DIRECTIONS: Print the entire listing. Each line must match the original exactly.

DATA:

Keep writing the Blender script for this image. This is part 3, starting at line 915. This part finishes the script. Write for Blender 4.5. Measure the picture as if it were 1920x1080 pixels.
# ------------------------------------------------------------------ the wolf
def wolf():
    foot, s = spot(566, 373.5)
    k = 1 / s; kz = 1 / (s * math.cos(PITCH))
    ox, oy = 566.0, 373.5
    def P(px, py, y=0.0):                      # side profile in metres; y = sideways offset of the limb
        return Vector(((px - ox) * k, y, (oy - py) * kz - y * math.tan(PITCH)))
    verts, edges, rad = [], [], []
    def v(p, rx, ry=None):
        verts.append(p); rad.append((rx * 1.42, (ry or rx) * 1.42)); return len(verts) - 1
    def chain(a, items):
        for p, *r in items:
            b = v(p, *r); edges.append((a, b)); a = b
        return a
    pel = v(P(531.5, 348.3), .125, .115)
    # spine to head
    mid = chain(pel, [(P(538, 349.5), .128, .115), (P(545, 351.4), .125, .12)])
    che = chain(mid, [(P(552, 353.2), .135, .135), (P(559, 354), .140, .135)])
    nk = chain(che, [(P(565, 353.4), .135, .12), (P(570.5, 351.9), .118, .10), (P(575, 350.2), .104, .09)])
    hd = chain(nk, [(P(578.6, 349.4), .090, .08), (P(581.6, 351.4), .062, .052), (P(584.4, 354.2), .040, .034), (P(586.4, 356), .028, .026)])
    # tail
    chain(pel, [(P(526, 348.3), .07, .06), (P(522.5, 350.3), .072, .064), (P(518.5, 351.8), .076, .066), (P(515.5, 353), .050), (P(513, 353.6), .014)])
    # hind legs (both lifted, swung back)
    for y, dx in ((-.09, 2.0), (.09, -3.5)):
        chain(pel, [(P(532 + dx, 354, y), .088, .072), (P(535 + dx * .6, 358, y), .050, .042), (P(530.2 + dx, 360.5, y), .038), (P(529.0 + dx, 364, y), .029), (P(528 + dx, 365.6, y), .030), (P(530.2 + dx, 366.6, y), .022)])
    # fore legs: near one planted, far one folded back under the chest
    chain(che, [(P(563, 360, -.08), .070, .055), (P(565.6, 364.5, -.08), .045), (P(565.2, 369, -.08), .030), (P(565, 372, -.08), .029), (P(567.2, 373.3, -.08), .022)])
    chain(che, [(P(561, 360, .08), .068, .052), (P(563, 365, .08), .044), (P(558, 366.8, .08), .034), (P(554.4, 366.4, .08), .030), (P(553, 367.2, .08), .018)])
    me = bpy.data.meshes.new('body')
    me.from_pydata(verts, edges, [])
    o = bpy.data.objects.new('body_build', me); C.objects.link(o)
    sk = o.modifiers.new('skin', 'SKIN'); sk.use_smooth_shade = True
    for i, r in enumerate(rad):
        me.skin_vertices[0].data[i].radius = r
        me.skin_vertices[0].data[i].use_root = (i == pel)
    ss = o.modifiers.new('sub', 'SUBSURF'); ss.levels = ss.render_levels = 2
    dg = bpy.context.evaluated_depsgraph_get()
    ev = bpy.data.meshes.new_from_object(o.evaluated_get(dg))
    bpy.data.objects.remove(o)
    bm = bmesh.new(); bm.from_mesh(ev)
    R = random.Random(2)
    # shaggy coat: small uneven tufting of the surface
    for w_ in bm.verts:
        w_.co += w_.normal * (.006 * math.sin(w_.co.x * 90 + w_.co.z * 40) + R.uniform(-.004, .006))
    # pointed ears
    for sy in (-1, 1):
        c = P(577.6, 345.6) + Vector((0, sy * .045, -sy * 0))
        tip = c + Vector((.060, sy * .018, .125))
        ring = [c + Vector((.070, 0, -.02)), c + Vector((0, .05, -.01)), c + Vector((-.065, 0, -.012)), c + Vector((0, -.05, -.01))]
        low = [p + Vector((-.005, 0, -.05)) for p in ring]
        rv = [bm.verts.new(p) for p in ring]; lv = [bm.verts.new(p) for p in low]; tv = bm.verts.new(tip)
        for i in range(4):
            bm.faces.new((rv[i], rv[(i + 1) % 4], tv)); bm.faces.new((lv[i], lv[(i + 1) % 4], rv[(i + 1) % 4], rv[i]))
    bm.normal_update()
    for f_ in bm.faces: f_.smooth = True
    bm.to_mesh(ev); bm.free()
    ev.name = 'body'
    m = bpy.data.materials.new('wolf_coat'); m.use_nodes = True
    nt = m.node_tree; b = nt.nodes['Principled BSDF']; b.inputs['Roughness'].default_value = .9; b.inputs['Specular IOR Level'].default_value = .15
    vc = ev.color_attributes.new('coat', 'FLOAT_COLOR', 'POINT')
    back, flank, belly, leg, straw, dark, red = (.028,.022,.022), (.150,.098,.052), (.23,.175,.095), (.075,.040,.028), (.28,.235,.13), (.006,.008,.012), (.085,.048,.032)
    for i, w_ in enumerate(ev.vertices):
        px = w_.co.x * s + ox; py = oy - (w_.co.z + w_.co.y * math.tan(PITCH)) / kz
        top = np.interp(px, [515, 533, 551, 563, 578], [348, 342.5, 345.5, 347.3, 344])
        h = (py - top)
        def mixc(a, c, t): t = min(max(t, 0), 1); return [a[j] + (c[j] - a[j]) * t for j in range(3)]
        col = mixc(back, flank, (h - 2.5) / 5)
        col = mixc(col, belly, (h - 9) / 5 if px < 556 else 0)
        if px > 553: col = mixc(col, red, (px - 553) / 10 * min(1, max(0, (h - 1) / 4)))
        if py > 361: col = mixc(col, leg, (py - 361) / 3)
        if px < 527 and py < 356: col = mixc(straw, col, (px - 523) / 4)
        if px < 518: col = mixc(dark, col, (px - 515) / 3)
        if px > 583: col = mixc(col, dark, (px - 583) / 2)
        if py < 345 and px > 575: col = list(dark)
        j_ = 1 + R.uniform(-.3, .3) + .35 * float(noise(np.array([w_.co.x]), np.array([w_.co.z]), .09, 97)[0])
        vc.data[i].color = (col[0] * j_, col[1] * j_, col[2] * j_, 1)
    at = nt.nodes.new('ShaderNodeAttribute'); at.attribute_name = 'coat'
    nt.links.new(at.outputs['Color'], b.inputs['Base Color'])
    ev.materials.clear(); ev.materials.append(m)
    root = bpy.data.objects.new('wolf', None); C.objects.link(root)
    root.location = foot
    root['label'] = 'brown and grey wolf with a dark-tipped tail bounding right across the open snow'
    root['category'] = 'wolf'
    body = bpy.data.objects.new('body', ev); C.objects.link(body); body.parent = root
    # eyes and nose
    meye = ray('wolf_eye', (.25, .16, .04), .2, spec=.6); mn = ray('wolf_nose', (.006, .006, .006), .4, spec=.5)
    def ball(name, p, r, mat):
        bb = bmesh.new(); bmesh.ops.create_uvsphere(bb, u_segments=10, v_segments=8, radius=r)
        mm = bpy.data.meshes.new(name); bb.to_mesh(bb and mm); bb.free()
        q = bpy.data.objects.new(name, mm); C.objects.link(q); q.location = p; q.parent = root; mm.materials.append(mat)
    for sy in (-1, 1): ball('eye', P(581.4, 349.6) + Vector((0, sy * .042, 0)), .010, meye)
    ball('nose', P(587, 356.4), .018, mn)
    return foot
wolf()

RESPONSE FOR THIS EXERCISE:
Keep writing the Blender script for this image. This is part 3, starting at line 915. This part finishes the script. Write for Blender 4.5. Measure the picture as if it were 1920x1080 pixels.
# ------------------------------------------------------------------ the wolf
def wolf():
    foot, s = spot(566, 373.5)
    k = 1 / s; kz = 1 / (s * math.cos(PITCH))
    ox, oy = 566.0, 373.5
    def P(px, py, y=0.0):                      # side profile in metres; y = sideways offset of the limb
        return Vector(((px - ox) * k, y, (oy - py) * kz - y * math.tan(PITCH)))
    verts, edges, rad = [], [], []
    def v(p, rx, ry=None):
        verts.append(p); rad.append((rx * 1.42, (ry or rx) * 1.42)); return len(verts) - 1
    def chain(a, items):
        for p, *r in items:
            b = v(p, *r); edges.append((a, b)); a = b
        return a
    pel = v(P(531.5, 348.3), .125, .115)
    # spine to head
    mid = chain(pel, [(P(538, 349.5), .128, .115), (P(545, 351.4), .125, .12)])
    che = chain(mid, [(P(552, 353.2), .135, .135), (P(559, 354), .140, .135)])
    nk = chain(che, [(P(565, 353.4), .135, .12), (P(570.5, 351.9), .118, .10), (P(575, 350.2), .104, .09)])
    hd = chain(nk, [(P(578.6, 349.4), .090, .08), (P(581.6, 351.4), .062, .052), (P(584.4, 354.2), .040, .034), (P(586.4, 356), .028, .026)])
    # tail
    chain(pel, [(P(526, 348.3), .07, .06), (P(522.5, 350.3), .072, .064), (P(518.5, 351.8), .076, .066), (P(515.5, 353), .050), (P(513, 353.6), .014)])
    # hind legs (both lifted, swung back)
    for y, dx in ((-.09, 2.0), (.09, -3.5)):
        chain(pel, [(P(532 + dx, 354, y), .088, .072), (P(535 + dx * .6, 358, y), .050, .042), (P(530.2 + dx, 360.5, y), .038), (P(529.0 + dx, 364, y), .029), (P(528 + dx, 365.6, y), .030), (P(530.2 + dx, 366.6, y), .022)])
    # fore legs: near one planted, far one folded back under the chest
    chain(che, [(P(563, 360, -.08), .070, .055), (P(565.6, 364.5, -.08), .045), (P(565.2, 369, -.08), .030), (P(565, 372, -.08), .029), (P(567.2, 373.3, -.08), .022)])
    chain(che, [(P(561, 360, .08), .068, .052), (P(563, 365, .08), .044), (P(558, 366.8, .08), .034), (P(554.4, 366.4, .08), .030), (P(553, 367.2, .08), .018)])
    me = bpy.data.meshes.new('body')
    me.from_pydata(verts, edges, [])
    o = bpy.data.objects.new('body_build', me); C.objects.link(o)
    sk = o.modifiers.new('skin', 'SKIN'); sk.use_smooth_shade = True
    for i, r in enumerate(rad):
        me.skin_vertices[0].data[i].radius = r
        me.skin_vertices[0].data[i].use_root = (i == pel)
    ss = o.modifiers.new('sub', 'SUBSURF'); ss.levels = ss.render_levels = 2
    dg = bpy.context.evaluated_depsgraph_get()
    ev = bpy.data.meshes.new_from_object(o.evaluated_get(dg))
    bpy.data.objects.remove(o)
    bm = bmesh.new(); bm.from_mesh(ev)
    R = random.Random(2)
    # shaggy coat: small uneven tufting of the surface
    for w_ in bm.verts:
        w_.co += w_.normal * (.006 * math.sin(w_.co.x * 90 + w_.co.z * 40) + R.uniform(-.004, .006))
    # pointed ears
    for sy in (-1, 1):
        c = P(577.6, 345.6) + Vector((0, sy * .045, -sy * 0))
        tip = c + Vector((.060, sy * .018, .125))
        ring = [c + Vector((.070, 0, -.02)), c + Vector((0, .05, -.01)), c + Vector((-.065, 0, -.012)), c + Vector((0, -.05, -.01))]
        low = [p + Vector((-.005, 0, -.05)) for p in ring]
        rv = [bm.verts.new(p) for p in ring]; lv = [bm.verts.new(p) for p in low]; tv = bm.verts.new(tip)
        for i in range(4):
            bm.faces.new((rv[i], rv[(i + 1) % 4], tv)); bm.faces.new((lv[i], lv[(i + 1) % 4], rv[(i + 1) % 4], rv[i]))
    bm.normal_update()
    for f_ in bm.faces: f_.smooth = True
    bm.to_mesh(ev); bm.free()
    ev.name = 'body'
    m = bpy.data.materials.new('wolf_coat'); m.use_nodes = True
    nt = m.node_tree; b = nt.nodes['Principled BSDF']; b.inputs['Roughness'].default_value = .9; b.inputs['Specular IOR Level'].default_value = .15
    vc = ev.color_attributes.new('coat', 'FLOAT_COLOR', 'POINT')
    back, flank, belly, leg, straw, dark, red = (.028,.022,.022), (.150,.098,.052), (.23,.175,.095), (.075,.040,.028), (.28,.235,.13), (.006,.008,.012), (.085,.048,.032)
    for i, w_ in enumerate(ev.vertices):
        px = w_.co.x * s + ox; py = oy - (w_.co.z + w_.co.y * math.tan(PITCH)) / kz
        top = np.interp(px, [515, 533, 551, 563, 578], [348, 342.5, 345.5, 347.3, 344])
        h = (py - top)
        def mixc(a, c, t): t = min(max(t, 0), 1); return [a[j] + (c[j] - a[j]) * t for j in range(3)]
        col = mixc(back, flank, (h - 2.5) / 5)
        col = mixc(col, belly, (h - 9) / 5 if px < 556 else 0)
        if px > 553: col = mixc(col, red, (px - 553) / 10 * min(1, max(0, (h - 1) / 4)))
        if py > 361: col = mixc(col, leg, (py - 361) / 3)
        if px < 527 and py < 356: col = mixc(straw, col, (px - 523) / 4)
        if px < 518: col = mixc(dark, col, (px - 515) / 3)
        if px > 583: col = mixc(col, dark, (px - 583) / 2)
        if py < 345 and px > 575: col = list(dark)
        j_ = 1 + R.uniform(-.3, .3) + .35 * float(noise(np.array([w_.co.x]), np.array([w_.co.z]), .09, 97)[0])
        vc.data[i].color = (col[0] * j_, col[1] * j_, col[2] * j_, 1)
    at = nt.nodes.new('ShaderNodeAttribute'); at.attribute_name = 'coat'
    nt.links.new(at.outputs['Color'], b.inputs['Base Color'])
    ev.materials.clear(); ev.materials.append(m)
    root = bpy.data.objects.new('wolf', None); C.objects.link(root)
    root.location = foot
    root['label'] = 'brown and grey wolf with a dark-tipped tail bounding right across the open snow'
    root['category'] = 'wolf'
    body = bpy.data.objects.new('body', ev); C.objects.link(body); body.parent = root
    # eyes and nose
    meye = ray('wolf_eye', (.25, .16, .04), .2, spec=.6); mn = ray('wolf_nose', (.006, .006, .006), .4, spec=.5)
    def ball(name, p, r, mat):
        bb = bmesh.new(); bmesh.ops.create_uvsphere(bb, u_segments=10, v_segments=8, radius=r)
        mm = bpy.data.meshes.new(name); bb.to_mesh(bb and mm); bb.free()
        q = bpy.data.objects.new(name, mm); C.objects.link(q); q.location = p; q.parent = root; mm.materials.append(mat)
    for sy in (-1, 1): ball('eye', P(581.4, 349.6) + Vector((0, sy * .042, 0)), .010, meye)
    ball('nose', P(587, 356.4), .018, mn)
    return foot
wolf()